Et je ne parle même pas des fautes stratégiques dans l'organisation du site... Disons que la plus grossière est qu'il fait doublon avec le site de l'agence nationale italienne pour le tourisme, bien plus fonctionnel pour ce qui est de fournir des informations pratiques, et où la présence d'un autre logo "italia" semble nuire à la lisibilité du message...
Bref, l'aventure d'italia.it se poursuit... Toutefois, à ma connaissance (mais peut-être n'ai-je pas cherché assez), on ne connaît ni l'affluence du site, ni son impact sur l'information des touristes et sur le marché du tourisme en ligne.

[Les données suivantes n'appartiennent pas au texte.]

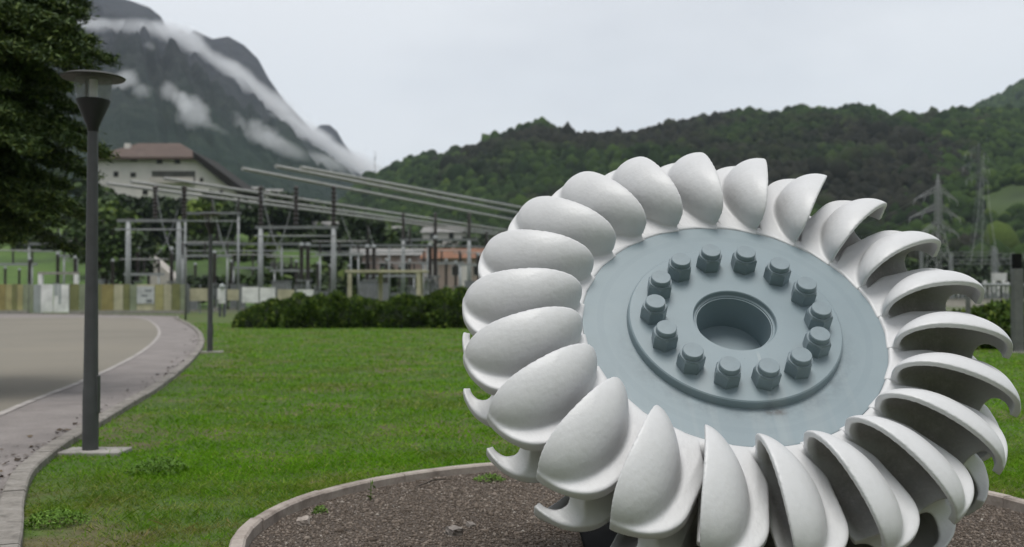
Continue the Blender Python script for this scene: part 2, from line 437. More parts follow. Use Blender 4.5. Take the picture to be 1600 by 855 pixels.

Vu ce que j'ai lu, je doute fort de son efficacité, mais je ne demande qu'à être démenti.
Quant à france.fr, espérons que ça coûtera moins."
Bene, anzi male ... adesso cos’avrà da dire la Task Force creata appositamente dalla Michela Brambilla per “tacciare” o “consigliare” o “istruire” chi non parla bene dell’Italia?
Come potrà giustificarsi?
Beh, forse raccontando che “domani” il portale è pronto, che tutto va secondo i piani prestabiliti e che le cause … ma già le sappiamo queste cosette.